- [Problem details] Copy out the whole listing exactly as written, leaving the pictures behind.

----- Collected material

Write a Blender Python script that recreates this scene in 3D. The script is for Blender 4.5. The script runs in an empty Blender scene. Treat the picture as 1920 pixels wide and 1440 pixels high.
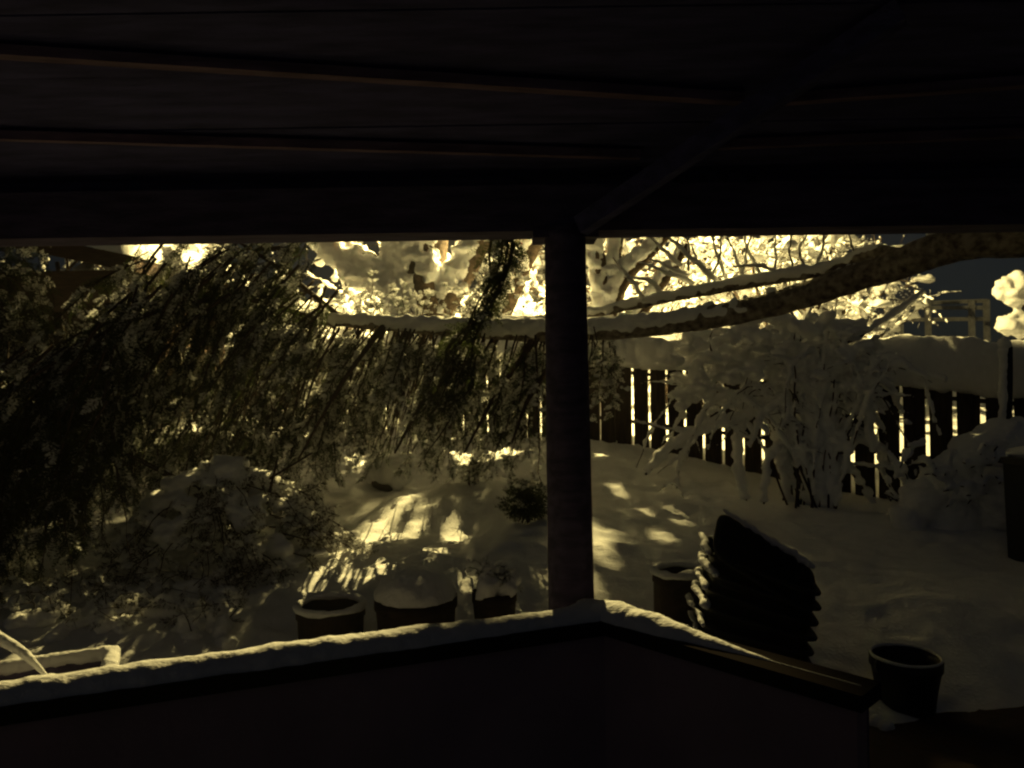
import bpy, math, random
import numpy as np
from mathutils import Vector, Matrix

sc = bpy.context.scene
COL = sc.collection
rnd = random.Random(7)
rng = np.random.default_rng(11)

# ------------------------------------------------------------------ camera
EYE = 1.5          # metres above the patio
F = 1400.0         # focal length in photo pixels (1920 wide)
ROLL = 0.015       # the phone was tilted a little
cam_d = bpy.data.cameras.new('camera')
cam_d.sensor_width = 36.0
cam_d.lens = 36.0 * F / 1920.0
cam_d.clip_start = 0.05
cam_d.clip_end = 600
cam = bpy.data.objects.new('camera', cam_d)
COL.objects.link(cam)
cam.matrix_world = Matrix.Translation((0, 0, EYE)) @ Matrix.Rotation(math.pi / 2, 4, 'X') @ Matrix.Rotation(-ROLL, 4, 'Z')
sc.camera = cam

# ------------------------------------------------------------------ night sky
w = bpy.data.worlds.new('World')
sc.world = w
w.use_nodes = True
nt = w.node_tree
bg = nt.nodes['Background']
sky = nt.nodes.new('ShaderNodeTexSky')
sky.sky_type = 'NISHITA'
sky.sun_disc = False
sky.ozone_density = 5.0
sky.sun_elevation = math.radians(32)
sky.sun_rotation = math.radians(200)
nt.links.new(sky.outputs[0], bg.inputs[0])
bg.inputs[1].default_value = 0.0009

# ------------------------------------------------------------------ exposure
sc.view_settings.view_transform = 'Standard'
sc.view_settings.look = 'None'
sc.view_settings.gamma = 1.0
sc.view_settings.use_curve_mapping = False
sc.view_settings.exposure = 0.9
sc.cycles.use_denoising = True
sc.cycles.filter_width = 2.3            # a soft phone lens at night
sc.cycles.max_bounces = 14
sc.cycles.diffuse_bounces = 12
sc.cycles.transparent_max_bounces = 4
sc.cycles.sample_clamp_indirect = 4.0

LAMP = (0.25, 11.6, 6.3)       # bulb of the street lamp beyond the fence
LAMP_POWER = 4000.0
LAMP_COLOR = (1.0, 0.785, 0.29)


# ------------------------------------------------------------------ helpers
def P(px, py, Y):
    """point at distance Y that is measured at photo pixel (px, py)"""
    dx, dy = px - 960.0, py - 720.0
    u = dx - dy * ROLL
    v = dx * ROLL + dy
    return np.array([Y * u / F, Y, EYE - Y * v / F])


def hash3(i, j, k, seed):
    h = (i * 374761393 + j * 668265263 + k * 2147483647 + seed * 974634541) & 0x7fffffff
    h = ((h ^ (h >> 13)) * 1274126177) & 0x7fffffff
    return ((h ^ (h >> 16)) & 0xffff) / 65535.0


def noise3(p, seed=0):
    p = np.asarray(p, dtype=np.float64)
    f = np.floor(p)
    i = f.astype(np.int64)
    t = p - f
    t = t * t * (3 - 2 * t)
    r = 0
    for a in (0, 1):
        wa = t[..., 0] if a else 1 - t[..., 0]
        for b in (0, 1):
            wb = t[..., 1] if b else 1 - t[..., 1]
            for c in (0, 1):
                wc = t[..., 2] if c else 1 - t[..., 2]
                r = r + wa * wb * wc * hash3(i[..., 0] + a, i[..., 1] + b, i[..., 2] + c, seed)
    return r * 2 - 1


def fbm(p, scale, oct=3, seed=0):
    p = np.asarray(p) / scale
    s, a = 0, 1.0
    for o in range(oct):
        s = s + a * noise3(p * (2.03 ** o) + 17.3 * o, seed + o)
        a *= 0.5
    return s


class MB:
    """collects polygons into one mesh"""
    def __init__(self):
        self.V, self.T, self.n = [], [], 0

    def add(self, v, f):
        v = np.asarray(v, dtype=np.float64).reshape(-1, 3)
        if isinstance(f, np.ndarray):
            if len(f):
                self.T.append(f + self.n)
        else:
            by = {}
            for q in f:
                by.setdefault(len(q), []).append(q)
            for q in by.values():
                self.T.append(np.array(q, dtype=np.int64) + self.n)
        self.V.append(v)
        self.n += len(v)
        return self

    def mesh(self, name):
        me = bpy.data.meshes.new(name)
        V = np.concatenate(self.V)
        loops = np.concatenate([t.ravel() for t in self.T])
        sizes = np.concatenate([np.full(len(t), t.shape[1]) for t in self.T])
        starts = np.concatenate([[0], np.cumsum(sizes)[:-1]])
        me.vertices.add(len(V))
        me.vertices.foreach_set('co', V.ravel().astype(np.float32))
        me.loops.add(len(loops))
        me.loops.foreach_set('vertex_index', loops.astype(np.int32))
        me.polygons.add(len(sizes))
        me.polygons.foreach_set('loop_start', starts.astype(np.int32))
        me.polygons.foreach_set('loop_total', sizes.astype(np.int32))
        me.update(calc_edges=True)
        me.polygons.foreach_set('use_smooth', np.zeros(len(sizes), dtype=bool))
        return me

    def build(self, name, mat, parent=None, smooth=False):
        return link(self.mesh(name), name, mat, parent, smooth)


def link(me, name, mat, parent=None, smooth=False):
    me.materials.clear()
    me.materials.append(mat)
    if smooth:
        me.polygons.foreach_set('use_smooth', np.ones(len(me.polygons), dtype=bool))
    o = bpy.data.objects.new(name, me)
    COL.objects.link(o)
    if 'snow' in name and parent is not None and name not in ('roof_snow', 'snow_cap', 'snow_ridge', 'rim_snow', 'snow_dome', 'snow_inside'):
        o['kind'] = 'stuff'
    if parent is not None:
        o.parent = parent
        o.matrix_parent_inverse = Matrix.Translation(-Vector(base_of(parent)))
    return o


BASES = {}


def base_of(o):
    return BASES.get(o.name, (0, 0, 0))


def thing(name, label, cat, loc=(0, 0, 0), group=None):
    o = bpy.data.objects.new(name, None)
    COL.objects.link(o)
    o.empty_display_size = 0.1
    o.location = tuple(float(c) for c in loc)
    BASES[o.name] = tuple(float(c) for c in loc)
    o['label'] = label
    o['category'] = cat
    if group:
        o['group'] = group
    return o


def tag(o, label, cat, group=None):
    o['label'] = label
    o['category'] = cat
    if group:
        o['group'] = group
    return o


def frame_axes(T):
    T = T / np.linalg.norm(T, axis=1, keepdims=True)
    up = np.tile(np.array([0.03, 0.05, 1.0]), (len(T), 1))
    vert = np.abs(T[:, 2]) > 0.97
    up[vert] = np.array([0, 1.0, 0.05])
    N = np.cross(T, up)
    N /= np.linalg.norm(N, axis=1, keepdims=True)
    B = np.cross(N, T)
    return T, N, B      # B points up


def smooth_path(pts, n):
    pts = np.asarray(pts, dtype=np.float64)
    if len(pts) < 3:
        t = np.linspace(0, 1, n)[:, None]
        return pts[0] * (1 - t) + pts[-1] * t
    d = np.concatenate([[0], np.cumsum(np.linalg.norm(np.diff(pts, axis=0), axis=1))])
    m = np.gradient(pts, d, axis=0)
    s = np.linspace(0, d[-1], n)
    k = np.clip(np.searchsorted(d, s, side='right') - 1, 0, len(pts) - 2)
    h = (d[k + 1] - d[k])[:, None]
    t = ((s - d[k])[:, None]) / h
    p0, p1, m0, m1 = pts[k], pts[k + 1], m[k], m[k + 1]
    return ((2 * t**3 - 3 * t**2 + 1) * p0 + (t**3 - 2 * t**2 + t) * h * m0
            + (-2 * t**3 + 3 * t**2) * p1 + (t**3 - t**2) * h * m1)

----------

- [Exercise result]
Write a Blender Python script that recreates this scene in 3D. The script is for Blender 4.5. The script runs in an empty Blender scene. Treat the picture as 1920 pixels wide and 1440 pixels high.
import bpy, math, random
import numpy as np
from mathutils import Vector, Matrix

sc = bpy.context.scene
COL = sc.collection
rnd = random.Random(7)
rng = np.random.default_rng(11)

# ------------------------------------------------------------------ camera
EYE = 1.5          # metres above the patio
F = 1400.0         # focal length in photo pixels (1920 wide)
ROLL = 0.015       # the phone was tilted a little
cam_d = bpy.data.cameras.new('camera')
cam_d.sensor_width = 36.0
cam_d.lens = 36.0 * F / 1920.0
cam_d.clip_start = 0.05
cam_d.clip_end = 600
cam = bpy.data.objects.new('camera', cam_d)
COL.objects.link(cam)
cam.matrix_world = Matrix.Translation((0, 0, EYE)) @ Matrix.Rotation(math.pi / 2, 4, 'X') @ Matrix.Rotation(-ROLL, 4, 'Z')
sc.camera = cam

# ------------------------------------------------------------------ night sky
w = bpy.data.worlds.new('World')
sc.world = w
w.use_nodes = True
nt = w.node_tree
bg = nt.nodes['Background']
sky = nt.nodes.new('ShaderNodeTexSky')
sky.sky_type = 'NISHITA'
sky.sun_disc = False
sky.ozone_density = 5.0
sky.sun_elevation = math.radians(32)
sky.sun_rotation = math.radians(200)
nt.links.new(sky.outputs[0], bg.inputs[0])
bg.inputs[1].default_value = 0.0009

# ------------------------------------------------------------------ exposure
sc.view_settings.view_transform = 'Standard'
sc.view_settings.look = 'None'
sc.view_settings.gamma = 1.0
sc.view_settings.use_curve_mapping = False
sc.view_settings.exposure = 0.9
sc.cycles.use_denoising = True
sc.cycles.filter_width = 2.3            # a soft phone lens at night
sc.cycles.max_bounces = 14
sc.cycles.diffuse_bounces = 12
sc.cycles.transparent_max_bounces = 4
sc.cycles.sample_clamp_indirect = 4.0

LAMP = (0.25, 11.6, 6.3)       # bulb of the street lamp beyond the fence
LAMP_POWER = 4000.0
LAMP_COLOR = (1.0, 0.785, 0.29)


# ------------------------------------------------------------------ helpers
def P(px, py, Y):
    """point at distance Y that is measured at photo pixel (px, py)"""
    dx, dy = px - 960.0, py - 720.0
    u = dx - dy * ROLL
    v = dx * ROLL + dy
    return np.array([Y * u / F, Y, EYE - Y * v / F])


def hash3(i, j, k, seed):
    h = (i * 374761393 + j * 668265263 + k * 2147483647 + seed * 974634541) & 0x7fffffff
    h = ((h ^ (h >> 13)) * 1274126177) & 0x7fffffff
    return ((h ^ (h >> 16)) & 0xffff) / 65535.0


def noise3(p, seed=0):
    p = np.asarray(p, dtype=np.float64)
    f = np.floor(p)
    i = f.astype(np.int64)
    t = p - f
    t = t * t * (3 - 2 * t)
    r = 0
    for a in (0, 1):
        wa = t[..., 0] if a else 1 - t[..., 0]
        for b in (0, 1):
            wb = t[..., 1] if b else 1 - t[..., 1]
            for c in (0, 1):
                wc = t[..., 2] if c else 1 - t[..., 2]
                r = r + wa * wb * wc * hash3(i[..., 0] + a, i[..., 1] + b, i[..., 2] + c, seed)
    return r * 2 - 1


def fbm(p, scale, oct=3, seed=0):
    p = np.asarray(p) / scale
    s, a = 0, 1.0
    for o in range(oct):
        s = s + a * noise3(p * (2.03 ** o) + 17.3 * o, seed + o)
        a *= 0.5
    return s


class MB:
    """collects polygons into one mesh"""
    def __init__(self):
        self.V, self.T, self.n = [], [], 0

    def add(self, v, f):
        v = np.asarray(v, dtype=np.float64).reshape(-1, 3)
        if isinstance(f, np.ndarray):
            if len(f):
                self.T.append(f + self.n)
        else:
            by = {}
            for q in f:
                by.setdefault(len(q), []).append(q)
            for q in by.values():
                self.T.append(np.array(q, dtype=np.int64) + self.n)
        self.V.append(v)
        self.n += len(v)
        return self

    def mesh(self, name):
        me = bpy.data.meshes.new(name)
        V = np.concatenate(self.V)
        loops = np.concatenate([t.ravel() for t in self.T])
        sizes = np.concatenate([np.full(len(t), t.shape[1]) for t in self.T])
        starts = np.concatenate([[0], np.cumsum(sizes)[:-1]])
        me.vertices.add(len(V))
        me.vertices.foreach_set('co', V.ravel().astype(np.float32))
        me.loops.add(len(loops))
        me.loops.foreach_set('vertex_index', loops.astype(np.int32))
        me.polygons.add(len(sizes))
        me.polygons.foreach_set('loop_start', starts.astype(np.int32))
        me.polygons.foreach_set('loop_total', sizes.astype(np.int32))
        me.update(calc_edges=True)
        me.polygons.foreach_set('use_smooth', np.zeros(len(sizes), dtype=bool))
        return me

    def build(self, name, mat, parent=None, smooth=False):
        return link(self.mesh(name), name, mat, parent, smooth)


def link(me, name, mat, parent=None, smooth=False):
    me.materials.clear()
    me.materials.append(mat)
    if smooth:
        me.polygons.foreach_set('use_smooth', np.ones(len(me.polygons), dtype=bool))
    o = bpy.data.objects.new(name, me)
    COL.objects.link(o)
    if 'snow' in name and parent is not None and name not in ('roof_snow', 'snow_cap', 'snow_ridge', 'rim_snow', 'snow_dome', 'snow_inside'):
        o['kind'] = 'stuff'
    if parent is not None:
        o.parent = parent
        o.matrix_parent_inverse = Matrix.Translation(-Vector(base_of(parent)))
    return o


BASES = {}


def base_of(o):
    return BASES.get(o.name, (0, 0, 0))


def thing(name, label, cat, loc=(0, 0, 0), group=None):
    o = bpy.data.objects.new(name, None)
    COL.objects.link(o)
    o.empty_display_size = 0.1
    o.location = tuple(float(c) for c in loc)
    BASES[o.name] = tuple(float(c) for c in loc)
    o['label'] = label
    o['category'] = cat
    if group:
        o['group'] = group
    return o


def tag(o, label, cat, group=None):
    o['label'] = label
    o['category'] = cat
    if group:
        o['group'] = group
    return o


def frame_axes(T):
    T = T / np.linalg.norm(T, axis=1, keepdims=True)
    up = np.tile(np.array([0.03, 0.05, 1.0]), (len(T), 1))
    vert = np.abs(T[:, 2]) > 0.97
    up[vert] = np.array([0, 1.0, 0.05])
    N = np.cross(T, up)
    N /= np.linalg.norm(N, axis=1, keepdims=True)
    B = np.cross(N, T)
    return T, N, B      # B points up


def smooth_path(pts, n):
    pts = np.asarray(pts, dtype=np.float64)
    if len(pts) < 3:
        t = np.linspace(0, 1, n)[:, None]
        return pts[0] * (1 - t) + pts[-1] * t
    d = np.concatenate([[0], np.cumsum(np.linalg.norm(np.diff(pts, axis=0), axis=1))])
    m = np.gradient(pts, d, axis=0)
    s = np.linspace(0, d[-1], n)
    k = np.clip(np.searchsorted(d, s, side='right') - 1, 0, len(pts) - 2)
    h = (d[k + 1] - d[k])[:, None]
    t = ((s - d[k])[:, None]) / h
    p0, p1, m0, m1 = pts[k], pts[k + 1], m[k], m[k + 1]
    return ((2 * t**3 - 3 * t**2 + 1) * p0 + (t**3 - 2 * t**2 + t) * h * m0
            + (-2 * t**3 + 3 * t**2) * p1 + (t**3 - t**2) * h * m1)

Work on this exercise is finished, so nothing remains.